[Data records]
%%

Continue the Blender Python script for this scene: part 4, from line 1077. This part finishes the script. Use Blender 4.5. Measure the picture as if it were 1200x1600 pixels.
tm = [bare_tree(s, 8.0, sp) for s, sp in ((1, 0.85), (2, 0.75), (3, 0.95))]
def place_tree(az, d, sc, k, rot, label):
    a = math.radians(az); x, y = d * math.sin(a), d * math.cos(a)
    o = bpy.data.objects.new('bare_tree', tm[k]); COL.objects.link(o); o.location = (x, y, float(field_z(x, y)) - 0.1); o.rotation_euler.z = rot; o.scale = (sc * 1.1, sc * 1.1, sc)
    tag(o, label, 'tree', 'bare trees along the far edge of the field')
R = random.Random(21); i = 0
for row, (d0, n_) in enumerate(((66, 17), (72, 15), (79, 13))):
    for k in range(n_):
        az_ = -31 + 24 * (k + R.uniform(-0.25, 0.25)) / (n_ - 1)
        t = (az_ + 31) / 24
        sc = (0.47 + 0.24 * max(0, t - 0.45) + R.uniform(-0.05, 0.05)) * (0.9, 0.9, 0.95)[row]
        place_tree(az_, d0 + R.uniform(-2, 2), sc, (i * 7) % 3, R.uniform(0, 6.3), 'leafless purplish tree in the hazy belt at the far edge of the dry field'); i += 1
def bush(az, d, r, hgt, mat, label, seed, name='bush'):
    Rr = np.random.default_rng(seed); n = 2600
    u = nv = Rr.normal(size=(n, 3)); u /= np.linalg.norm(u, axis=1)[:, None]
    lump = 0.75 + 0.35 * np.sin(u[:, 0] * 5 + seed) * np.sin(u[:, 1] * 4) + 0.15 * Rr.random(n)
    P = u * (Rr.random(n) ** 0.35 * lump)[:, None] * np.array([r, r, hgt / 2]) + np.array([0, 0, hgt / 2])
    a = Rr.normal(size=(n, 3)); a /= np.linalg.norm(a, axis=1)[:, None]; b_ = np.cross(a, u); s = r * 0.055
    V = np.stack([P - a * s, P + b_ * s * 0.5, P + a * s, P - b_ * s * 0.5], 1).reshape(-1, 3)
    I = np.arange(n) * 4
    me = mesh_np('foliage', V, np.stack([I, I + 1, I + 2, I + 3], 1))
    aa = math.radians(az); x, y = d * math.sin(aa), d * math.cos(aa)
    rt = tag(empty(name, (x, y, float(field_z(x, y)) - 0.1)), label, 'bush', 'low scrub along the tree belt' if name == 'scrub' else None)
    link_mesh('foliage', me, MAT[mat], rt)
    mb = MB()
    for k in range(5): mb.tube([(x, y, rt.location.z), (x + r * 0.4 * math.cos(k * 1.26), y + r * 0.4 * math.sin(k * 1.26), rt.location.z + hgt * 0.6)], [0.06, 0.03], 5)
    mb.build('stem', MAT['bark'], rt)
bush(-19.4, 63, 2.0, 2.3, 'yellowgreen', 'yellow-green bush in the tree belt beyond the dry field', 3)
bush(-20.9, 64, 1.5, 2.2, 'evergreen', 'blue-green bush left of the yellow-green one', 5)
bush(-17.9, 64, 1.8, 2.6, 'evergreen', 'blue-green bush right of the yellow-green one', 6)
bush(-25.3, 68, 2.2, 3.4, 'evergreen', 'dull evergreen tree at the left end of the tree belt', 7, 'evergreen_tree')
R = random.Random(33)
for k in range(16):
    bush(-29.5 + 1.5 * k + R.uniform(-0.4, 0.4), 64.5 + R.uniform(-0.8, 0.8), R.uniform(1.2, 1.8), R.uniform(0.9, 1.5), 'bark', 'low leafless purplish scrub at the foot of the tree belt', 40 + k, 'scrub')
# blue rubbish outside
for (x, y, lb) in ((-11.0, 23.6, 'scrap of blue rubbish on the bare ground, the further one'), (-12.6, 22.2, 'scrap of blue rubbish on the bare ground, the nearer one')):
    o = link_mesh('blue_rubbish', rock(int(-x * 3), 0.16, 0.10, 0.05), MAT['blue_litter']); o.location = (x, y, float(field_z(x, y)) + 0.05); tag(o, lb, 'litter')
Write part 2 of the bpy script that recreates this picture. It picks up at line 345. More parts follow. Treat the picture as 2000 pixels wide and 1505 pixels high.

%%

**What to produce:** Reproduce the complete data exactly as presented above.

**Answer to this problem:**
Continue the Blender Python script for this scene: part 4, from line 1077. This part finishes the script. Use Blender 4.5. Measure the picture as if it were 1200x1600 pixels.
tm = [bare_tree(s, 8.0, sp) for s, sp in ((1, 0.85), (2, 0.75), (3, 0.95))]
def place_tree(az, d, sc, k, rot, label):
    a = math.radians(az); x, y = d * math.sin(a), d * math.cos(a)
    o = bpy.data.objects.new('bare_tree', tm[k]); COL.objects.link(o); o.location = (x, y, float(field_z(x, y)) - 0.1); o.rotation_euler.z = rot; o.scale = (sc * 1.1, sc * 1.1, sc)
    tag(o, label, 'tree', 'bare trees along the far edge of the field')
R = random.Random(21); i = 0
for row, (d0, n_) in enumerate(((66, 17), (72, 15), (79, 13))):
    for k in range(n_):
        az_ = -31 + 24 * (k + R.uniform(-0.25, 0.25)) / (n_ - 1)
        t = (az_ + 31) / 24
        sc = (0.47 + 0.24 * max(0, t - 0.45) + R.uniform(-0.05, 0.05)) * (0.9, 0.9, 0.95)[row]
        place_tree(az_, d0 + R.uniform(-2, 2), sc, (i * 7) % 3, R.uniform(0, 6.3), 'leafless purplish tree in the hazy belt at the far edge of the dry field'); i += 1
def bush(az, d, r, hgt, mat, label, seed, name='bush'):
    Rr = np.random.default_rng(seed); n = 2600
    u = nv = Rr.normal(size=(n, 3)); u /= np.linalg.norm(u, axis=1)[:, None]
    lump = 0.75 + 0.35 * np.sin(u[:, 0] * 5 + seed) * np.sin(u[:, 1] * 4) + 0.15 * Rr.random(n)
    P = u * (Rr.random(n) ** 0.35 * lump)[:, None] * np.array([r, r, hgt / 2]) + np.array([0, 0, hgt / 2])
    a = Rr.normal(size=(n, 3)); a /= np.linalg.norm(a, axis=1)[:, None]; b_ = np.cross(a, u); s = r * 0.055
    V = np.stack([P - a * s, P + b_ * s * 0.5, P + a * s, P - b_ * s * 0.5], 1).reshape(-1, 3)
    I = np.arange(n) * 4
    me = mesh_np('foliage', V, np.stack([I, I + 1, I + 2, I + 3], 1))
    aa = math.radians(az); x, y = d * math.sin(aa), d * math.cos(aa)
    rt = tag(empty(name, (x, y, float(field_z(x, y)) - 0.1)), label, 'bush', 'low scrub along the tree belt' if name == 'scrub' else None)
    link_mesh('foliage', me, MAT[mat], rt)
    mb = MB()
    for k in range(5): mb.tube([(x, y, rt.location.z), (x + r * 0.4 * math.cos(k * 1.26), y + r * 0.4 * math.sin(k * 1.26), rt.location.z + hgt * 0.6)], [0.06, 0.03], 5)
    mb.build('stem', MAT['bark'], rt)
bush(-19.4, 63, 2.0, 2.3, 'yellowgreen', 'yellow-green bush in the tree belt beyond the dry field', 3)
bush(-20.9, 64, 1.5, 2.2, 'evergreen', 'blue-green bush left of the yellow-green one', 5)
bush(-17.9, 64, 1.8, 2.6, 'evergreen', 'blue-green bush right of the yellow-green one', 6)
bush(-25.3, 68, 2.2, 3.4, 'evergreen', 'dull evergreen tree at the left end of the tree belt', 7, 'evergreen_tree')
R = random.Random(33)
for k in range(16):
    bush(-29.5 + 1.5 * k + R.uniform(-0.4, 0.4), 64.5 + R.uniform(-0.8, 0.8), R.uniform(1.2, 1.8), R.uniform(0.9, 1.5), 'bark', 'low leafless purplish scrub at the foot of the tree belt', 40 + k, 'scrub')
# blue rubbish outside
for (x, y, lb) in ((-11.0, 23.6, 'scrap of blue rubbish on the bare ground, the further one'), (-12.6, 22.2, 'scrap of blue rubbish on the bare ground, the nearer one')):
    o = link_mesh('blue_rubbish', rock(int(-x * 3), 0.16, 0.10, 0.05), MAT['blue_litter']); o.location = (x, y, float(field_z(x, y)) + 0.05); tag(o, lb, 'litter')
Write part 2 of the bpy script that recreates this picture. It picks up at line 345. More parts follow. Treat the picture as 2000 pixels wide and 1505 pixels high.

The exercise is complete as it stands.